Assim a revista Jacobin (do dia 26/07) descreveu o processo: “Todos os setores da sociedade porto-riquenha se uniram em uma tentativa de derrotar o governador Ricardo Rosselló. Mais de 10% de toda a população da ilha marchou nas ruas de San Juan no dia 17 de julho, e mais de 14% no dia 22, com outro dia de protesto nacional massivo programado para o dia 25 de julho, uma verdadeira revolução se fosse acontecer em qualquer dos cinquenta Estados Unidos. Nada como isso aconteceu na memória viva.”

“Os chamados para a renuncia de Roselló não vieram só de sindicatos, organizações de direitos das mulheres, estudantes e outros grupos da sociedade civil, mas de membros de todos os partidos políticos, ex-governadores, representantes do Congresso dos Estados Unidos, uma associação de policias, serviços armados porto-riquenhos no estrangeiro e o setor privado.”

Como bem aponta Rodríguez Vélez: “As manifestações espontâneas que exigiam a renuncia de Roselló deram um novo ar de otimismo para a população. Eles se livraram de um governador vindo das mãos dos Estados Unidos com a arma mais poderosa que o povo tem…
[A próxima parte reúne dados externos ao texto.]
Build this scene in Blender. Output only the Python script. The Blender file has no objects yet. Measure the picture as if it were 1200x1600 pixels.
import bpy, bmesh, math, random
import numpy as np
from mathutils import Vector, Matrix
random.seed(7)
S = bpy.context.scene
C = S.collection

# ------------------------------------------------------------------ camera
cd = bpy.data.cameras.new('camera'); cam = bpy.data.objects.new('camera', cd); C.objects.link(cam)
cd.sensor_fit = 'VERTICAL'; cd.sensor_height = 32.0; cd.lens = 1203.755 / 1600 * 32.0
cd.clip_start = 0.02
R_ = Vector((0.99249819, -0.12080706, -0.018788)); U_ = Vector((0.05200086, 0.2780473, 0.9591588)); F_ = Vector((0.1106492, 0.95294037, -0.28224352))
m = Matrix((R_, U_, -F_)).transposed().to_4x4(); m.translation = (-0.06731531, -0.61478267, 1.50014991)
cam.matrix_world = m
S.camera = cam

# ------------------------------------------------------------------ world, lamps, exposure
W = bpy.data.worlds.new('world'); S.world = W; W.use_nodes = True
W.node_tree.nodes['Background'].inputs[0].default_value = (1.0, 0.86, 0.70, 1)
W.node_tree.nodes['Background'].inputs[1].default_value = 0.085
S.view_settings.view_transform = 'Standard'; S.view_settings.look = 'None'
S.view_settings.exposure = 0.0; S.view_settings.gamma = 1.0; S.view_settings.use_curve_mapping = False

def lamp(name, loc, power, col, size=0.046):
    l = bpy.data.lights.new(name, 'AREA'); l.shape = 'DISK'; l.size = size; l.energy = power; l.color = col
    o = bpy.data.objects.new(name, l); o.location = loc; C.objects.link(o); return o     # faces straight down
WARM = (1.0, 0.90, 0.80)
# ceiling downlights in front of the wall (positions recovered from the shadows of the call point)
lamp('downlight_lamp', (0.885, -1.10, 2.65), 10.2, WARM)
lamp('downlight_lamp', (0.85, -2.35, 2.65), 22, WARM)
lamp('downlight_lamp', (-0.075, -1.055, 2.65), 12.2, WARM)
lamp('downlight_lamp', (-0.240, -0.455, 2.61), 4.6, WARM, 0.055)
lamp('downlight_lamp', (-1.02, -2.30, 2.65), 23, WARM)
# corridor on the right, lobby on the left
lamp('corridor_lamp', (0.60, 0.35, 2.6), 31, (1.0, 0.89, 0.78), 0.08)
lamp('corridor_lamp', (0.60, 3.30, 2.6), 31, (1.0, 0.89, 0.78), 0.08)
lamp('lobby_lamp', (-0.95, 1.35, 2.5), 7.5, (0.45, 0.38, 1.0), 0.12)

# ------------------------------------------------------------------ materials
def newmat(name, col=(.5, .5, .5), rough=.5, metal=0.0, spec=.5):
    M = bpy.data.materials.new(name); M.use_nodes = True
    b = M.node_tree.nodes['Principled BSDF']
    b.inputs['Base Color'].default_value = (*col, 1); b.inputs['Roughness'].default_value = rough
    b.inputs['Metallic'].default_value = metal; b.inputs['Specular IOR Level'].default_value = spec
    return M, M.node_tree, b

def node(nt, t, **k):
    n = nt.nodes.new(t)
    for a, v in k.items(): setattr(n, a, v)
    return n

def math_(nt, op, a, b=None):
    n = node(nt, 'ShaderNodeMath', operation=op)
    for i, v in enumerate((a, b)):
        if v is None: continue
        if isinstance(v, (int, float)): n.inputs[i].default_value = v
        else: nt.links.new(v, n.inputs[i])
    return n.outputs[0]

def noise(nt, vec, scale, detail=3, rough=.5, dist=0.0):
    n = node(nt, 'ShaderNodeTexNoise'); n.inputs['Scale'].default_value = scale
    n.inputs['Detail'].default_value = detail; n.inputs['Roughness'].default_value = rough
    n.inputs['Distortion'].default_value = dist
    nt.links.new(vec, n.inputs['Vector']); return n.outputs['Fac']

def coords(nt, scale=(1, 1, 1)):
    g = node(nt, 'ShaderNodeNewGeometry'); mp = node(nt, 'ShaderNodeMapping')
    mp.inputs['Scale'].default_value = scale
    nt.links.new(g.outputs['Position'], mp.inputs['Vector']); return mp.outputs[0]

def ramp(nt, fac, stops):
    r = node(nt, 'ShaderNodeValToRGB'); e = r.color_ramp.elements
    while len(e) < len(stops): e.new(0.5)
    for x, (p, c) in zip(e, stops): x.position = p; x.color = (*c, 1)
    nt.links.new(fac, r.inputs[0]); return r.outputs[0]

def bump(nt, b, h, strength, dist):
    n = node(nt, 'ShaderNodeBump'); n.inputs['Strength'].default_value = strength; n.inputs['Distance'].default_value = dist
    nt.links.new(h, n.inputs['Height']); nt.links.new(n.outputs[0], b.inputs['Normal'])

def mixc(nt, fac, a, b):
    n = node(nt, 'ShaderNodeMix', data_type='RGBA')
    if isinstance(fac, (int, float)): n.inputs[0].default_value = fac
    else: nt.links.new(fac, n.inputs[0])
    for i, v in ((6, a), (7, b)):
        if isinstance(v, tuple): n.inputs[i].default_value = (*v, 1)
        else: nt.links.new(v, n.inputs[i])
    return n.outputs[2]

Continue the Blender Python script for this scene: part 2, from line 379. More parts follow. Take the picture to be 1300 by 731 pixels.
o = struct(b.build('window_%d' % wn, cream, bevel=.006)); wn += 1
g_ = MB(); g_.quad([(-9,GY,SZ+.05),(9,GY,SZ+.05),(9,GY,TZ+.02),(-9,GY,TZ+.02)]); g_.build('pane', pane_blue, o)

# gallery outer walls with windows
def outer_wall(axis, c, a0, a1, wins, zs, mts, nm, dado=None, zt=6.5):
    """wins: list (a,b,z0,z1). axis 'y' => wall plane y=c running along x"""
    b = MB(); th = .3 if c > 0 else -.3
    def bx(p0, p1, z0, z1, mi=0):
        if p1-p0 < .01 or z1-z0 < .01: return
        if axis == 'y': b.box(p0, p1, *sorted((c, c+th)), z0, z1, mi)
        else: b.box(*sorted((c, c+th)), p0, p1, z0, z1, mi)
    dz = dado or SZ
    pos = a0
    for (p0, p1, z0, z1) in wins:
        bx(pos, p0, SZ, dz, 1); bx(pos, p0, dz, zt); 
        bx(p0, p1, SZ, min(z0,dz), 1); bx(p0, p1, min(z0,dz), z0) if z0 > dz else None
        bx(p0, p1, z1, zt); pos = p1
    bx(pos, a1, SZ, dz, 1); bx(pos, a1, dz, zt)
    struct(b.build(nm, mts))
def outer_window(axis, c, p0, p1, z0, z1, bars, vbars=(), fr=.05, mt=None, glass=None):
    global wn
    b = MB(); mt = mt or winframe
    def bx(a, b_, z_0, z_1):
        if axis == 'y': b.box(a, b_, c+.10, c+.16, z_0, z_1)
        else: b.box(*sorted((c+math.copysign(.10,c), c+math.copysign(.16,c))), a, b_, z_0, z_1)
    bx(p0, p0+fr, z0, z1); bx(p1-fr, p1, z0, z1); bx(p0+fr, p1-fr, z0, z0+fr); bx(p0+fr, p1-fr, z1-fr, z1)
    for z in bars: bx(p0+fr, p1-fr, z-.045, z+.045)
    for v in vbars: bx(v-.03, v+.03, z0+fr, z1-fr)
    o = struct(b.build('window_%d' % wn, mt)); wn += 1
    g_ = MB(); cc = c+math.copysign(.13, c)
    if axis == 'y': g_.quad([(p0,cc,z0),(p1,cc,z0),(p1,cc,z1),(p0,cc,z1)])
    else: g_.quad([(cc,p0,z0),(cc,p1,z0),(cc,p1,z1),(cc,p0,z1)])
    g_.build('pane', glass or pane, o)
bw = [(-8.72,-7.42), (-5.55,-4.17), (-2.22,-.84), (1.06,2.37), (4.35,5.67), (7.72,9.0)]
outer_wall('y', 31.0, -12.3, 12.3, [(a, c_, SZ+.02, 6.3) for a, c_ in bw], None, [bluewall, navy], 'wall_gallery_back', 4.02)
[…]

“Esta vitória tem muito significado para o povo porto-riquenho e deve se expandir por toda a região. O povo levantou o orgulho de ser protagonista de uma verdadeira revolução democrática. Através da mobilização conseguiram retirar um governador, sendo colônia do imperialismo. A confiança que se recuperou através da greve e da mobilização ficará gravada no povo porto-riquenho que já provou suas próprias forças. A luta apenas começou. Trabalhadoras e trabalhadores, a comunidade LGBT, as mulheres, são conscientes de sua própria força na luta por seus direitos.”

A luta agora que começou

A crise estrutural da ilha é tão grave que muitos meios do establishment comentam preocupados que qualquer pessoa que chegue ao governo da ilha não tem muitas saídas que não seja um plano brutal de ajuste. Fazem isso de forma cínica porque a “má gestão” da classe dirigente do Porto Rico, totalmente pró-imperialista, que aspira que o arquipélago se transforme no estado 51 da União, tem sido totalmente consentidos pelas administrações democratas e republicanas do momento, e tem a mesma lógica de rapina capitalista pela ganancia que levou a explosão da crise de 2008.

Décadas de “investimentos” das multinacionais aproveitando suas vantagens comparativas de isenções impositivas e mão de obra barata não criaram uma matriz produtiva à serviço do povo da ilha. Pelo contrário, fizeram uma economia mais frágil e dependente, que se desmorona com os balanços e as crises dos negócios imperialistas.

Não há saída para o povo porto-riquenho que não seja desconhecendo a imensa “dívida externa”.  Destinar esses fundos para trabalho, saúde e educação. O desconhecimento da dívida é uma tarefa democrática e antiimperialista. E apresenta a outra grande tarefa antiimperia-lista: a independência dos Estados Unidos.

A soberania

Porto Rico desde seu descobrimento em 1493 até sua transferência por parte da Espanha para os Estados Unidos no Tratado de Paris de 1989, depois da guerra hispano-estadunidense, teve um status colonial.

Seus habitantes são “cidadãos estadunidenses” de segunda classe. Podem votar apenas se vivem em território dos 50 estados ianques. Sua Constituição e governo autônomo podem sofrer intervenção pelo Congresso estadunidense, mesmo que não possam eleger representantes. O integram através de uma “Comissão Residente” que tem direito a voz, mas não a voto. Sua economia em aberta crise e decadência está controlada pelas multinacionais ianques. A moeda, a defesa, as relações internacionais, a regulação do comércio, dependem do governo ianque. Agora a negociação da dívida.

Foram feitos vários plebiscitos para que a população se pronuncie sobre o status de soberania da ilha. É difícil tomá-los como única referencia já que no último, realizado em 2017, que ganhou esmagadoramente a opção de reclamar ser um estado pleno dos Estados Unidos, votaram apenas 22% do eleitorado.

Depois de tantos anos de estatuto colonial e tendo em conta a atual crise econômica e política dos Estados Unidos, além de tal ou qual declaração demagógica, esta opção está longe dos interesses da burguesia imperialista. Porto Rico não tem futuro como colônia estadunidense, só poderá progredir como um país independente. As a luta pela independência não poderá ser liderada por sua corrupta e entreguista burguesia. Tanto o Partido Novo Progressista (PNP)  do governo, como o opositor Partido Democrático Popular (PDP), querem depender dos Estados Unidos.

Apenas os trabalhadores e o povo porto-riquenho que hoje são donos das ruas poderão, construindo uma alternativa revolucionária, realizar esta tarefa histórica que a burguesia é incapaz de realizar. E o fará lutando por medidas, como o não pagamento da dívida, a luta contra as privatizações e contra a flexibilidade trabalhista, medidas que tem objetivamente uma dinâmica anticapitalista.

Por isso, ao mesmo tempo que encoraja o desenvolvimento da mobilização popular e terminam de expulsar todos os personagens deste regime corrupto e entreguista, é necessário mais que nunca lutar por uma Assembleia Constituinte Soberana que seja responsável pelos destinos do país, de independizando do amo ianque, levando ao poder os representantes legítimos da mobilização popular e desenvolvendo um programa à serviço do povo porto-riquenho, um programa socialista.